Basta con utilizar cualquiera de las ventajas digitales a nuestro alcance, como comprobar la distancia recorrida o las calorías consumidas en una jornada de senderismo, o con modular los colores de una fotografía que acabamos de hacer, para que Google ponga en marcha sus protocolos de acceso, con frecuencias de sensores y transmisión de informaciones que se guardan, clasifican y pueden consultarse en un banco de datos electrónicos. A partir de múltiples fuentes se obtiene ingente cantidad de datos que se ofrecen a la venta a grupos de empresas interesadas en promocionar productos y captar clientes. Con la división de móviles pueden intuir cuándo queremos hacer una fotografía si nos encontramos en parajes panorámicos, o sugerir melodías pausadas si trabajamos en nuestro despacho. Lo saben todo: dónde estamos y con quién, en qué gastamos nuestro dinero y dónde nos vamos de vacaciones. La coartada de que aceptamos servicios gratuitos o de que estas prácticas se orientan a un interés social, está legitimando su aplicación, favorecida por la despreocupación de los usuarios a la hora de leer y comprender las condiciones de uso de esos servicios. Al utilizar estos servicios de plataformas como Gmail, Google Drive o YouTube, dejamos información sensible. Se apropian de nuestros contactos, absorben la información que utilizamos y las descargas, guardan todos los lugares que hemos visitado, las fechas, las veces que accedemos a una página web y lo que hacemos con ella. Y ello sin solicitar ni obtener un consentimiento expreso. Con apoyo en las matemáticas, la psicología cognitiva, la teoría de la decisión y modelos emocionales, se confecciona un gran volumen de datos con los que se construyen perfiles con ideología, gustos, aficiones, convicciones religiosas o preferencias sexuales.

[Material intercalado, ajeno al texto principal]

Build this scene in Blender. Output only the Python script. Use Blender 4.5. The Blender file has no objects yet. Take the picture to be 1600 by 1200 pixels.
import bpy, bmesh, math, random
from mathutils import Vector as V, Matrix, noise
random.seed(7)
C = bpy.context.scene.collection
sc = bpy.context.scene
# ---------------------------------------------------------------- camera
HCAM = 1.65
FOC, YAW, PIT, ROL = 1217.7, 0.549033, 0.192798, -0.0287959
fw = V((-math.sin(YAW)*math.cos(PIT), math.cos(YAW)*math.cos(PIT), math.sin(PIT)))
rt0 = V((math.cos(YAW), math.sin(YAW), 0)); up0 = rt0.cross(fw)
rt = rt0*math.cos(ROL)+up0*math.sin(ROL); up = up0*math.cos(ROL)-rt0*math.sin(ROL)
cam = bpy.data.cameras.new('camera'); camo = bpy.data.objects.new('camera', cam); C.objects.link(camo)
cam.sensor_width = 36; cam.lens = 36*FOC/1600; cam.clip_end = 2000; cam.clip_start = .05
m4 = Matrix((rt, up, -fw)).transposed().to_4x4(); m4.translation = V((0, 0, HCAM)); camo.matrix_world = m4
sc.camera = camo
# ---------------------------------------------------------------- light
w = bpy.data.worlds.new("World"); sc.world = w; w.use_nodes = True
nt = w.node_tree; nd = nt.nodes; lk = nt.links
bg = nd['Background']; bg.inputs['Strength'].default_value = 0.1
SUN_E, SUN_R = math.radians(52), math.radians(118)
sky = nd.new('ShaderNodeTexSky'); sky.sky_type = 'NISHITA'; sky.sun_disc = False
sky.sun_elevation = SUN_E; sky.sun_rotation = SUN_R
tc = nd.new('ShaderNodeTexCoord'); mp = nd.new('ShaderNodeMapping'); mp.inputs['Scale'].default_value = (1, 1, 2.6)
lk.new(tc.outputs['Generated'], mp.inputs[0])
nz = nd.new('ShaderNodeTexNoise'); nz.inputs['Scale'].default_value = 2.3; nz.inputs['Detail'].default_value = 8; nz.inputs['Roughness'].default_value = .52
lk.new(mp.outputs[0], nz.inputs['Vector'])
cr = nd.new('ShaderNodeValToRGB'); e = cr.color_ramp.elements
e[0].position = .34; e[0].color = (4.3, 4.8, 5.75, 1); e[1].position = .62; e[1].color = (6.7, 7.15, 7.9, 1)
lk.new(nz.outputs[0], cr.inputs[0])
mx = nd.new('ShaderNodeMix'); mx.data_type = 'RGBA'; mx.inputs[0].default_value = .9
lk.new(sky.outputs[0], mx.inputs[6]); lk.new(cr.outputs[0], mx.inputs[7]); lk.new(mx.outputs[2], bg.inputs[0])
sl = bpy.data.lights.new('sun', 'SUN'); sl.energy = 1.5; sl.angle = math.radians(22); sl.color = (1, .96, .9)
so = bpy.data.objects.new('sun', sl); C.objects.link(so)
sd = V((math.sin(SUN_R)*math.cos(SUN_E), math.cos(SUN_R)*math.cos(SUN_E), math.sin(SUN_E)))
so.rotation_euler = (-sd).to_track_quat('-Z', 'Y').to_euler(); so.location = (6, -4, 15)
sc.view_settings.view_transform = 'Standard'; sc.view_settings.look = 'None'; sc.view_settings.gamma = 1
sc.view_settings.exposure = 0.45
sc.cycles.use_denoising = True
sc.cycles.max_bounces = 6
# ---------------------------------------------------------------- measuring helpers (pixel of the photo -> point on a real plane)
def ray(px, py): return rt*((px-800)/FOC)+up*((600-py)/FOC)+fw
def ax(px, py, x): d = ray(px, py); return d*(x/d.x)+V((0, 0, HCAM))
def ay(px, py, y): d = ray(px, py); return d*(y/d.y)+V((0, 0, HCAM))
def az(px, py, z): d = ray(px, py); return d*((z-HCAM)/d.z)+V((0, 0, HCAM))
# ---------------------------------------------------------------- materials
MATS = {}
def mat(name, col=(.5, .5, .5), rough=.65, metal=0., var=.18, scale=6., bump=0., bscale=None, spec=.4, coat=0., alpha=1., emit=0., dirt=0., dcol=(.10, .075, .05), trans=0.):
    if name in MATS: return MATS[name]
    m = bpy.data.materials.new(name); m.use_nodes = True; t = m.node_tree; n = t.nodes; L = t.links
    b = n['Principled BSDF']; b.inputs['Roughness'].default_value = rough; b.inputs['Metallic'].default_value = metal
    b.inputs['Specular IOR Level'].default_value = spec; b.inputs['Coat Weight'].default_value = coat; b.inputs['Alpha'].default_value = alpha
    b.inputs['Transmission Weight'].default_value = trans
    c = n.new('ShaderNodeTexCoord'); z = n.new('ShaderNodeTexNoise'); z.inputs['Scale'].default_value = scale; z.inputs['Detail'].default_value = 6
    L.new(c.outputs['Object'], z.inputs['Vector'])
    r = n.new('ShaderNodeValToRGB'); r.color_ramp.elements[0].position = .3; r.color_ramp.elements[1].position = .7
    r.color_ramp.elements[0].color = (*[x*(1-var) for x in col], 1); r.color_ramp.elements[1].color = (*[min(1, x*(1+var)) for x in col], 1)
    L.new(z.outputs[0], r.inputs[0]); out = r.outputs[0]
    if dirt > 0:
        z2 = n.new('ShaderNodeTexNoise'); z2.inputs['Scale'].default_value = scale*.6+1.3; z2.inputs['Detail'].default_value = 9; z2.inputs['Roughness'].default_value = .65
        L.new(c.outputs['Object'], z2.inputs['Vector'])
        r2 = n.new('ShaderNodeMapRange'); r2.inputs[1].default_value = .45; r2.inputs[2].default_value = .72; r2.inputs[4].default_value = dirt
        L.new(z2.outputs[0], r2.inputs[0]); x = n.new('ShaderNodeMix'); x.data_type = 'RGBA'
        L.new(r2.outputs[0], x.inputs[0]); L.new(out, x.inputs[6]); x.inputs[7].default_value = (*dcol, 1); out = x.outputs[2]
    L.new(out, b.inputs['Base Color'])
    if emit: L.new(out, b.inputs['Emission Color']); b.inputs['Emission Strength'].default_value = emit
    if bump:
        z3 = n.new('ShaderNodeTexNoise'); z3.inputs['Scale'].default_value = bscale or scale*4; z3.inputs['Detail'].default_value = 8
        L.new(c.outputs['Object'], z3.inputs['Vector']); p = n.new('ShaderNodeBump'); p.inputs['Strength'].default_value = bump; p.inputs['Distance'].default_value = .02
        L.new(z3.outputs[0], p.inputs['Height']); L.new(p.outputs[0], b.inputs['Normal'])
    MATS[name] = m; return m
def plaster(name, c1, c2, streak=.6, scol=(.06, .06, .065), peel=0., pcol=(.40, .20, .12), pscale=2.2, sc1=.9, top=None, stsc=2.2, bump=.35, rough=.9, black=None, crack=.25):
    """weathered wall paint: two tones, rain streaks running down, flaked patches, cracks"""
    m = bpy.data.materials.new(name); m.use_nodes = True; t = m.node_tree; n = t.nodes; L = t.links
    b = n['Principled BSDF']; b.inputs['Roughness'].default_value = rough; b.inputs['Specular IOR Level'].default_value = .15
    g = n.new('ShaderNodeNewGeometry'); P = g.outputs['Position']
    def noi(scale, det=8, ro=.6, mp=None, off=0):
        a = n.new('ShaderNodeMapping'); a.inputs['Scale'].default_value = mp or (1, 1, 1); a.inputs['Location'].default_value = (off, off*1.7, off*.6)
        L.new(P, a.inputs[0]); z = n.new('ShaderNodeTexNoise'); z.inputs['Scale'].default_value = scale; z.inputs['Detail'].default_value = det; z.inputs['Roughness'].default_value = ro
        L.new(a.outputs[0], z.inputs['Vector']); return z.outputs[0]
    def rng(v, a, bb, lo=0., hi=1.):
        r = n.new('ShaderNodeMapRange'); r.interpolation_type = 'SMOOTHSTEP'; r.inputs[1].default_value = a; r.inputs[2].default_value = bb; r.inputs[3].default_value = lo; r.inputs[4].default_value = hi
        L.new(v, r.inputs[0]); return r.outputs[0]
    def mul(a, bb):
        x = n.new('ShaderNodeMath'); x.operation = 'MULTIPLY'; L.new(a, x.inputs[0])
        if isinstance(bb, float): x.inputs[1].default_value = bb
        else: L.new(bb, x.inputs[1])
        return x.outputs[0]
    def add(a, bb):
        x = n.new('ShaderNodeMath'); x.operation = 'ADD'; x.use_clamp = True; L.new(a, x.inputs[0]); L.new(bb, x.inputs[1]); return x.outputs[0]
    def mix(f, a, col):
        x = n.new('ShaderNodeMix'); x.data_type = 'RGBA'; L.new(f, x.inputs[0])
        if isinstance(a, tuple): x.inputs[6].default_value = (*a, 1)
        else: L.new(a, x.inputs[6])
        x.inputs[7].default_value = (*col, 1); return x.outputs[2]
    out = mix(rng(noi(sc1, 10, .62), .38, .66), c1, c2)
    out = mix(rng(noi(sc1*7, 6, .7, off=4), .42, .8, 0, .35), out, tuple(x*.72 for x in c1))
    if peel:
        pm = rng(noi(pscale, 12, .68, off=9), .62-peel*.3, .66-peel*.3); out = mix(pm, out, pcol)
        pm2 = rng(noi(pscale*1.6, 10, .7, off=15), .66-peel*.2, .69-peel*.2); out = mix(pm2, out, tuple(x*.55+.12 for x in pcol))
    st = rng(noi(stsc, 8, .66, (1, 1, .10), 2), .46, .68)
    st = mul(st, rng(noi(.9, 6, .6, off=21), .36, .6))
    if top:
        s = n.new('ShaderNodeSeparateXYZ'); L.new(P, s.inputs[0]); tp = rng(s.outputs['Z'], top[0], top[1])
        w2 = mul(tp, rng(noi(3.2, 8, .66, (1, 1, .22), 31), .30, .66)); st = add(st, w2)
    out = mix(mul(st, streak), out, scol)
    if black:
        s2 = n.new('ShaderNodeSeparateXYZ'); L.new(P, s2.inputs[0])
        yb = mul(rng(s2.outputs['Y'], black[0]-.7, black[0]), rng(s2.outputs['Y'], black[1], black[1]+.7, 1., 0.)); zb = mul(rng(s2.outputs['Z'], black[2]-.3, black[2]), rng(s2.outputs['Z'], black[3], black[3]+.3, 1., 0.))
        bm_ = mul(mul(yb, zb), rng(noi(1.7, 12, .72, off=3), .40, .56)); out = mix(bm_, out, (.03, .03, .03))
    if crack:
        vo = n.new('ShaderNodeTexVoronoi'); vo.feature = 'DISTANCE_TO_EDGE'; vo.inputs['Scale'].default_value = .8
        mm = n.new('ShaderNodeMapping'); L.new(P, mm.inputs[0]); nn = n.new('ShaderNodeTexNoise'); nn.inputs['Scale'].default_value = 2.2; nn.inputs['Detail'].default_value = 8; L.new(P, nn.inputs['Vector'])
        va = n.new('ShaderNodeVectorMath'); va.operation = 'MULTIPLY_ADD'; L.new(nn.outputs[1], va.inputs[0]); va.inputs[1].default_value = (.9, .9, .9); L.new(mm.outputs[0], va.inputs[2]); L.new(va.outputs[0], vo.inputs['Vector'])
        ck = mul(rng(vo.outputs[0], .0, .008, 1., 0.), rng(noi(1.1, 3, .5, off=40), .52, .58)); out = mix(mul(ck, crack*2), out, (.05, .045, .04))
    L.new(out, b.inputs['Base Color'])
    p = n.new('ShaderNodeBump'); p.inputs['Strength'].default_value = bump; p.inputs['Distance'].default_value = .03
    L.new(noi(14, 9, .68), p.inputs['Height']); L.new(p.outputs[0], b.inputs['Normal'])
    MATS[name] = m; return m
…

Lo peor de esta perversa cárcel digital es el carácter permanente e indeleble que le brinda la existencia de ordenadores con aptitud para guardar a perpetuidad esos datos y dejar disponible ese material informático para las siguientes generaciones. Lo que en arrebatos coléricos o apasionados llegó a escribirse o expresarse, será como si se hubiera esculpido en bronce. La idea de que permanece hibernada nuestra intimidad, sin derecho al olvido, no puede ser más desalentadora. Estamos atrapados en una invisible alambrada de espinos y no sé si vamos a ser capaces de entender el mundo que hemos creado. No será posible vivir en libertad o comunicarnos y relacionarnos con los demás libremente, si antes no hemos liberado nuestra intimidad de esos fantasmas que la turban y desorientan. Pero estos son los signos de los tiempos por los que resbalamos con grata y feliz inconsciencia. Una divertida idea de modernidad que se manifiesta en la tendencia con la que, bajo pretexto de estar al día, podemos acabar sumergidos en la noche, y en una noche sin sosiego y reposo, repleta de pesadillas.